═════ TASK MATERIAL ═════

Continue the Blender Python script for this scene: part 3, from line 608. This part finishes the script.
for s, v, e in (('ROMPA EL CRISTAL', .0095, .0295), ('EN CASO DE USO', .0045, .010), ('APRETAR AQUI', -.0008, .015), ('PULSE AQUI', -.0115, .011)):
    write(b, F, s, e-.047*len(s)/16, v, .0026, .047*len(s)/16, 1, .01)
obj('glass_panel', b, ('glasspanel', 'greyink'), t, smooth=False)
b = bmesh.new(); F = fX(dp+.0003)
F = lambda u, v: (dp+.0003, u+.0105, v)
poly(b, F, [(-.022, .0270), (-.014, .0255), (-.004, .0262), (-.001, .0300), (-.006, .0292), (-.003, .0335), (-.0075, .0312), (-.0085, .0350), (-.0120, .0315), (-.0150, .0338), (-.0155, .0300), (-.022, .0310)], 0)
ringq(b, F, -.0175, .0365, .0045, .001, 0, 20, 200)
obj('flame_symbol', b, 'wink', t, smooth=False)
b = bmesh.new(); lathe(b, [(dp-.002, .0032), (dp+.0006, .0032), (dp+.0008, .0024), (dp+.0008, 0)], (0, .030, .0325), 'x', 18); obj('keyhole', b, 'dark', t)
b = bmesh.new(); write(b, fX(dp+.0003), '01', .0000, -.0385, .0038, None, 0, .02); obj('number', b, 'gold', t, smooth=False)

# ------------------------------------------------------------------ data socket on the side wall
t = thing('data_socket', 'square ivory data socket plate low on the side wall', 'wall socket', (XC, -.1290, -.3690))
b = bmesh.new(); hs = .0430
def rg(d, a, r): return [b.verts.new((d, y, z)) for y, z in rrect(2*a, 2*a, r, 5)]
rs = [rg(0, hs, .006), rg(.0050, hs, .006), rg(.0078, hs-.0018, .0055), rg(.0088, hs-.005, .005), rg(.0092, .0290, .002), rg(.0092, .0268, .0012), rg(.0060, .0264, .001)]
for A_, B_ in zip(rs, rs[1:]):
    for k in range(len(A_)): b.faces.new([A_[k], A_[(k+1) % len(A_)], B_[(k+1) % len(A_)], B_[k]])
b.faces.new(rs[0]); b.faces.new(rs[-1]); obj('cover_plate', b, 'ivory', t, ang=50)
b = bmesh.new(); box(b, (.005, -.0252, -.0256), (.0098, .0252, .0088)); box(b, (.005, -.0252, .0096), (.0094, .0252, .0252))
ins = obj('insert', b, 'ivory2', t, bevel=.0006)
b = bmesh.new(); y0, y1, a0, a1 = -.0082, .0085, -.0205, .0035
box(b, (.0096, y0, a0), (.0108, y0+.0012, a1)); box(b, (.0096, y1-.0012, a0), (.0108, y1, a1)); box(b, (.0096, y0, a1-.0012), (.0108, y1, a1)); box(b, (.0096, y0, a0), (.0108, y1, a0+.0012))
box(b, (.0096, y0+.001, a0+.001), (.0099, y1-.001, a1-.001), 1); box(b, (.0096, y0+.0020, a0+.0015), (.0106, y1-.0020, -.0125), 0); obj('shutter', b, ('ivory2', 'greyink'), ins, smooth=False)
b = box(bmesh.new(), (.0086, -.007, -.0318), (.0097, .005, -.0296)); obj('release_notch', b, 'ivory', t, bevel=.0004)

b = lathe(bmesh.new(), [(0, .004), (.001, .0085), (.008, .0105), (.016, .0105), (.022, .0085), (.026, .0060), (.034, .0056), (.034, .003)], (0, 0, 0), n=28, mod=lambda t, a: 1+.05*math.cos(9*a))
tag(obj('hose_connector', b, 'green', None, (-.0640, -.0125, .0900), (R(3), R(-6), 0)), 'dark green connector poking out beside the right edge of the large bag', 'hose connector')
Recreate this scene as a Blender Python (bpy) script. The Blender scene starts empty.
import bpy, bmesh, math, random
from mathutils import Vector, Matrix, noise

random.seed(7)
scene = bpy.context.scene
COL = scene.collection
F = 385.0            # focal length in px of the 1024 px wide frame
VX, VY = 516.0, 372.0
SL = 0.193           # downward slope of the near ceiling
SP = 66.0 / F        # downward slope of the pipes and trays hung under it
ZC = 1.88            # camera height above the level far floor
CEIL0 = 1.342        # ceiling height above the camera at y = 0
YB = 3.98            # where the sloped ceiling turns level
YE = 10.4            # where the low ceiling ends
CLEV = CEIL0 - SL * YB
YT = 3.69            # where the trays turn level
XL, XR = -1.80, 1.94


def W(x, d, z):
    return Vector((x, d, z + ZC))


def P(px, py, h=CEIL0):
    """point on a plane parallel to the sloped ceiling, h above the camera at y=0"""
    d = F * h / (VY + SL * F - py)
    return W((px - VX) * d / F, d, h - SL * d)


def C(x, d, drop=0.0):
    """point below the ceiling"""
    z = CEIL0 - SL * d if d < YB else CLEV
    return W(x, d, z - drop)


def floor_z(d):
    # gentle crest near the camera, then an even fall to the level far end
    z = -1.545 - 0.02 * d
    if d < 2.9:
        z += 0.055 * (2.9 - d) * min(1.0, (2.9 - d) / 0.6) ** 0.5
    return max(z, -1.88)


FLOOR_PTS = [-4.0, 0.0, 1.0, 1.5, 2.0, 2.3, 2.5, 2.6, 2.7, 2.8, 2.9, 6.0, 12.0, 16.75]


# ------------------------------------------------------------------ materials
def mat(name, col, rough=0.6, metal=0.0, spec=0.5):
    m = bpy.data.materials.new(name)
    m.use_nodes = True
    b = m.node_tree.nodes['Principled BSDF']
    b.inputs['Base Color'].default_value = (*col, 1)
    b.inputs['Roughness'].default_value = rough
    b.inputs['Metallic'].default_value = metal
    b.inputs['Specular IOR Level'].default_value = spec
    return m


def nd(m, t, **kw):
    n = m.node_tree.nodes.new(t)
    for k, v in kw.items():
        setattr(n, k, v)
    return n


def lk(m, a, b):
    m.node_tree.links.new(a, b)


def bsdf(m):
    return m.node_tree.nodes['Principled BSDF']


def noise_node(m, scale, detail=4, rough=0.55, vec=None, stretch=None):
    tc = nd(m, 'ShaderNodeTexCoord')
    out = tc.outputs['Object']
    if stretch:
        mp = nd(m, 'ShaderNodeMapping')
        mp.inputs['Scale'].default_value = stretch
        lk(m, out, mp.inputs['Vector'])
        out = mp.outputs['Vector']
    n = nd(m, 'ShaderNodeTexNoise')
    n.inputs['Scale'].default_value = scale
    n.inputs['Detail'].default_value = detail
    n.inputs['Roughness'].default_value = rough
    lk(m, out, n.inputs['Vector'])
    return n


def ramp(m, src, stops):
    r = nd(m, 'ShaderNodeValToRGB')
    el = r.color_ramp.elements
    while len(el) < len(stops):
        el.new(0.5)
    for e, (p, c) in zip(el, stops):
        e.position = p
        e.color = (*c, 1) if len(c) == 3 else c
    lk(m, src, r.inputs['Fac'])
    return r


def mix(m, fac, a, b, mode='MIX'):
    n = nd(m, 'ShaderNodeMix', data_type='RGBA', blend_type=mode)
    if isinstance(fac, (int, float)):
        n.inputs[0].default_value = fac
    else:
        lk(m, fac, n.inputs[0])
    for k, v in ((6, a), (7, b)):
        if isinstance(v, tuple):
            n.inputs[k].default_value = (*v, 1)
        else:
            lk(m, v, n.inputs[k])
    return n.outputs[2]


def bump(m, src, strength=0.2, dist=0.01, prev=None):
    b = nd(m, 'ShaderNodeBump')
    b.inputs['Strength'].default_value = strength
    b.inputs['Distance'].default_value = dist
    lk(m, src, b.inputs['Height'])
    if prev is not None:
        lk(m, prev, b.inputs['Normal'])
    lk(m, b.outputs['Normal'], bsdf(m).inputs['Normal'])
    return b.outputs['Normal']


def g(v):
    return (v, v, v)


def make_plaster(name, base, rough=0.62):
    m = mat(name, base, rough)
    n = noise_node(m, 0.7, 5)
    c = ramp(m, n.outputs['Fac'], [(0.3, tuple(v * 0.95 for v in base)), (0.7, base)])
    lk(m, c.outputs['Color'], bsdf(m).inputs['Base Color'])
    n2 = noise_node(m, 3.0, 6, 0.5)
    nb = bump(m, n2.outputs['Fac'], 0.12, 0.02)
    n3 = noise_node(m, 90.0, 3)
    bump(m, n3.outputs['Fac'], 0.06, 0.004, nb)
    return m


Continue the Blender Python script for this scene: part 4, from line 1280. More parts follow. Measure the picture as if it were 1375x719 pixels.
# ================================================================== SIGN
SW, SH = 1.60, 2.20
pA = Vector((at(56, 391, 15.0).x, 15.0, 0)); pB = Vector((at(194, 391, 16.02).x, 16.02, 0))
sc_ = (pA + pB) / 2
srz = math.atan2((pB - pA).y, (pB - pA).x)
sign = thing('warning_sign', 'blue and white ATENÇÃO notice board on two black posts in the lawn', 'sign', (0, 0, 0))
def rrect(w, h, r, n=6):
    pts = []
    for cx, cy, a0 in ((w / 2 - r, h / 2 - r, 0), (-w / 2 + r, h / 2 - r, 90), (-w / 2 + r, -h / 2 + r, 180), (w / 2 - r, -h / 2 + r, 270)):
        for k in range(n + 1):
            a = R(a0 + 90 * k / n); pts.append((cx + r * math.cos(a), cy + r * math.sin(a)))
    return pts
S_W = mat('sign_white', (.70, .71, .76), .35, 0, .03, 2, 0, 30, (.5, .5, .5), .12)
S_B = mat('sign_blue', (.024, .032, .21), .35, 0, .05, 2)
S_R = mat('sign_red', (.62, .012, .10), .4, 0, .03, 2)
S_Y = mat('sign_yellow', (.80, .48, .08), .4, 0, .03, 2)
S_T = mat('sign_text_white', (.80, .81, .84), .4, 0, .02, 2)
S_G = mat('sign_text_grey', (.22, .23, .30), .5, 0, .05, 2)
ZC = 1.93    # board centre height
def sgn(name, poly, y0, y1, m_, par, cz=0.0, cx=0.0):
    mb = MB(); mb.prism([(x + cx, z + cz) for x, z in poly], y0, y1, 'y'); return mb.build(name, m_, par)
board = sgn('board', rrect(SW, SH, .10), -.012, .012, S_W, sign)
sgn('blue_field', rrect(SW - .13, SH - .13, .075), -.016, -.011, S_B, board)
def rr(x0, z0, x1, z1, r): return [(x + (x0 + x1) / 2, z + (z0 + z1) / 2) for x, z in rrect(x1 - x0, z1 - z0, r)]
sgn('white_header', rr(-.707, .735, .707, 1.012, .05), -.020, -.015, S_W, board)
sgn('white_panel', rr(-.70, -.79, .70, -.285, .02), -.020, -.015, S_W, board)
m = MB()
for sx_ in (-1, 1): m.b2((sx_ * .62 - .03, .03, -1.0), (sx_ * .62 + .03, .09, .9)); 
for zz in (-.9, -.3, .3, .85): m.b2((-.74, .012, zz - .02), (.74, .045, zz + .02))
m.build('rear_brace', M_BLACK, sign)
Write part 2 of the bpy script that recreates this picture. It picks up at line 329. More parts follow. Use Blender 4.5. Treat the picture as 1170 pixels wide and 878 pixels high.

═════

#### EXERCISE INSTRUCTIONS:
Give again, word for word, the lines starting at the line that has "Recreate this scene" and ending at the line that has "return m.node_tree.nodes['Principled BSDF']", with both of those lines included and nothing else.

#### EXERCISE OUTPUT:
Recreate this scene as a Blender Python (bpy) script. The Blender scene starts empty.
import bpy, bmesh, math, random
from mathutils import Vector, Matrix, noise

random.seed(7)
scene = bpy.context.scene
COL = scene.collection
F = 385.0            # focal length in px of the 1024 px wide frame
VX, VY = 516.0, 372.0
SL = 0.193           # downward slope of the near ceiling
SP = 66.0 / F        # downward slope of the pipes and trays hung under it
ZC = 1.88            # camera height above the level far floor
CEIL0 = 1.342        # ceiling height above the camera at y = 0
YB = 3.98            # where the sloped ceiling turns level
YE = 10.4            # where the low ceiling ends
CLEV = CEIL0 - SL * YB
YT = 3.69            # where the trays turn level
XL, XR = -1.80, 1.94


def W(x, d, z):
    return Vector((x, d, z + ZC))


def P(px, py, h=CEIL0):
    """point on a plane parallel to the sloped ceiling, h above the camera at y=0"""
    d = F * h / (VY + SL * F - py)
    return W((px - VX) * d / F, d, h - SL * d)


def C(x, d, drop=0.0):
    """point below the ceiling"""
    z = CEIL0 - SL * d if d < YB else CLEV
    return W(x, d, z - drop)


def floor_z(d):
    # gentle crest near the camera, then an even fall to the level far end
    z = -1.545 - 0.02 * d
    if d < 2.9:
        z += 0.055 * (2.9 - d) * min(1.0, (2.9 - d) / 0.6) ** 0.5
    return max(z, -1.88)


FLOOR_PTS = [-4.0, 0.0, 1.0, 1.5, 2.0, 2.3, 2.5, 2.6, 2.7, 2.8, 2.9, 6.0, 12.0, 16.75]


# ------------------------------------------------------------------ materials
def mat(name, col, rough=0.6, metal=0.0, spec=0.5):
    m = bpy.data.materials.new(name)
    m.use_nodes = True
    b = m.node_tree.nodes['Principled BSDF']
    b.inputs['Base Color'].default_value = (*col, 1)
    b.inputs['Roughness'].default_value = rough
    b.inputs['Metallic'].default_value = metal
    b.inputs['Specular IOR Level'].default_value = spec
    return m


def nd(m, t, **kw):
    n = m.node_tree.nodes.new(t)
    for k, v in kw.items():
        setattr(n, k, v)
    return n


def lk(m, a, b):
    m.node_tree.links.new(a, b)


def bsdf(m):
    return m.node_tree.nodes['Principled BSDF']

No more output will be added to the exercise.